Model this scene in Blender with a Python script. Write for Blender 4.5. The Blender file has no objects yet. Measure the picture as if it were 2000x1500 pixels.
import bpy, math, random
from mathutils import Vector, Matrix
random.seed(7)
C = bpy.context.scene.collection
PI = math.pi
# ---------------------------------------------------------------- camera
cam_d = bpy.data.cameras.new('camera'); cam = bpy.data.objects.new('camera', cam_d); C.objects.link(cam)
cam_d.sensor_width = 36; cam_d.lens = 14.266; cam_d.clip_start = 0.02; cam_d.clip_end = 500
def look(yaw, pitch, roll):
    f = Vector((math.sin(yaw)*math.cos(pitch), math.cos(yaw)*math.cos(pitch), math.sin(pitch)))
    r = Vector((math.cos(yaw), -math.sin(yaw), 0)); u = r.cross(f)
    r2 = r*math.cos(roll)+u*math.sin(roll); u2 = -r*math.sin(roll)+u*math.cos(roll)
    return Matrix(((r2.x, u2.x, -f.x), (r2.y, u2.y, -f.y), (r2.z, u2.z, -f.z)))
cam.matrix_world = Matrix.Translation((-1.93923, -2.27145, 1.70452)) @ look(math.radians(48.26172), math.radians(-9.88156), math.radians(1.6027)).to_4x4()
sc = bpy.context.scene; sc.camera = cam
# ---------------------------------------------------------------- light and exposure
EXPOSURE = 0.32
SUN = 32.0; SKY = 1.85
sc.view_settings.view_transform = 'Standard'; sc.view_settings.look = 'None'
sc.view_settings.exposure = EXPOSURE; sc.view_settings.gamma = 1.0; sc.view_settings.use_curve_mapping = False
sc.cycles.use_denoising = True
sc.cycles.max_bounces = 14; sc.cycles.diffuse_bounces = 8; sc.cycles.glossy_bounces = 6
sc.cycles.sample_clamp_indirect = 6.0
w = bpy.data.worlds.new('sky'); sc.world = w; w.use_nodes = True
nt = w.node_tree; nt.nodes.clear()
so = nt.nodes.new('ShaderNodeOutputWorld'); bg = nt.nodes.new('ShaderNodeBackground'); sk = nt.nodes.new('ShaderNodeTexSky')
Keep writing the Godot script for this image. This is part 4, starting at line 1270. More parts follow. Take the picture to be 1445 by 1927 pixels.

⁂

AIM - Take every line containing the word "objects" and copy it.

EXERCISE ANSWER -
Model this scene in Blender with a Python script. Write for Blender 4.5. The Blender file has no objects yet. Measure the picture as if it were 2000x1500 pixels.
cam_d = bpy.data.cameras.new('camera'); cam = bpy.data.objects.new('camera', cam_d); C.objects.link(cam)